É interessante notar que a resenha que dedica ao Astral Weeks de Van Morrison, publicada em 1979, apesar de aparecer como o primeiro texto em Reações Psicóticas, é posterior aos escritos que dedicou ao Iggy Pop e ao Lou Reed, o que demonstra bem o quanto Bangs, ao fim dos anos 70, estava mudando seus ídolos e valores e cada vez condenando mais o niilismo, a auto-destruição e a estilização da decadência. É um baita dum sinal de mudança que Lester Bangs, o mega-defensor do punk, possa ter conseguido admirar tanto o clássico debut de Van Morrison, uma obra-de-arte que de punk não tinha absolutamente nada: era muito mais um documento místico de uma busca espiritual.
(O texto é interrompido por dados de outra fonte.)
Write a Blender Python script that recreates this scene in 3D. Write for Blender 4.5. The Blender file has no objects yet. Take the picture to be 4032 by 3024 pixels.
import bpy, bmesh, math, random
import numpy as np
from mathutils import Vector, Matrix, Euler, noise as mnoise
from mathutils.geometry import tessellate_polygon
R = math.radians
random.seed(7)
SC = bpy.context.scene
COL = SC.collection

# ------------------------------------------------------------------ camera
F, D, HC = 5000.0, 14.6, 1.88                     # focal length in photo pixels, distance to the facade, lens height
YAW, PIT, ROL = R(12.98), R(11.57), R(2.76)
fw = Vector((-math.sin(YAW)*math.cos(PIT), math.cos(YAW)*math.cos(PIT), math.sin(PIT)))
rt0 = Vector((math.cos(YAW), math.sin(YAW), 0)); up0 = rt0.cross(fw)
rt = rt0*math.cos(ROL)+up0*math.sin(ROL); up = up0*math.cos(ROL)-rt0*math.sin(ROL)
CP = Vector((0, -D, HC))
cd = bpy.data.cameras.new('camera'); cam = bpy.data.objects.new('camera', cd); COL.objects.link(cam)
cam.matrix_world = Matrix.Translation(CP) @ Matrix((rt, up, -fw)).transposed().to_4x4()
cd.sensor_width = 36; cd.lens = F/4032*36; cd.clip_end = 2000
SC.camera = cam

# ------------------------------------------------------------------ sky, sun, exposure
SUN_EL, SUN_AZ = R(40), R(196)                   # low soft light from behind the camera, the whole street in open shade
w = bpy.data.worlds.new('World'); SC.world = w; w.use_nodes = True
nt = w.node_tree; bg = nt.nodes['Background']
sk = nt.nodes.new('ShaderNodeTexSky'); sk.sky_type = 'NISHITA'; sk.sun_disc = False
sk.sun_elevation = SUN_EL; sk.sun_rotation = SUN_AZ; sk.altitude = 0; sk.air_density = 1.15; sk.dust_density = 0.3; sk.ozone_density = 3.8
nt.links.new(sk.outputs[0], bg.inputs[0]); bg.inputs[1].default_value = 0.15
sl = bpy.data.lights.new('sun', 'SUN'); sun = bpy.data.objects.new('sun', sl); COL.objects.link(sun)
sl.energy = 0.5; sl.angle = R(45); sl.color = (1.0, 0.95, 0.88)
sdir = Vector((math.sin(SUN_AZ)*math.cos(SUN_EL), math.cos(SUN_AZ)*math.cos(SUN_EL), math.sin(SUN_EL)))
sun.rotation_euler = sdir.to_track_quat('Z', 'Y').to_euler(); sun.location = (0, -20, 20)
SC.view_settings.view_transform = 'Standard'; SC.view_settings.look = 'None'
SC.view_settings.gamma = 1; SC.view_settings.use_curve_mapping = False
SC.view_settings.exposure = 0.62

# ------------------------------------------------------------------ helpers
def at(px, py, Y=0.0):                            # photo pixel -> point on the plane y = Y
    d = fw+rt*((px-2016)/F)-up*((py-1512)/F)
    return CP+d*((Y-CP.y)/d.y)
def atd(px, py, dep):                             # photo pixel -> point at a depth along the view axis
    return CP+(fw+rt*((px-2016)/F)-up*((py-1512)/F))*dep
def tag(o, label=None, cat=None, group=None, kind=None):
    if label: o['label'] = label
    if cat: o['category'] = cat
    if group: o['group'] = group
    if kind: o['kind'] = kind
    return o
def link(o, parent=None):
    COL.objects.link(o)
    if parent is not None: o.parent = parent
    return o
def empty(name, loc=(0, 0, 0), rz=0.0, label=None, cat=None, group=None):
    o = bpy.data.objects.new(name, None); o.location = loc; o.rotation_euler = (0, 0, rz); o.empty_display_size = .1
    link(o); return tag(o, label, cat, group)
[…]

Astral Weeks, comenta Lester, “assumiu na época a importância de um farol, uma luz nas praias longínquas das trevas; e mais, era uma prova de que havia ainda algo a ser expressado artisticamente além de niilismo e destruição” (pg. 22). Prova de que Bangs não era uma pessoa tão simplista, nem seus gostos musicais tão “fechados”, nem suas idéias sobre as funções da arte tão bobocas quanto às vezes seus caricaturistas fazem parecer.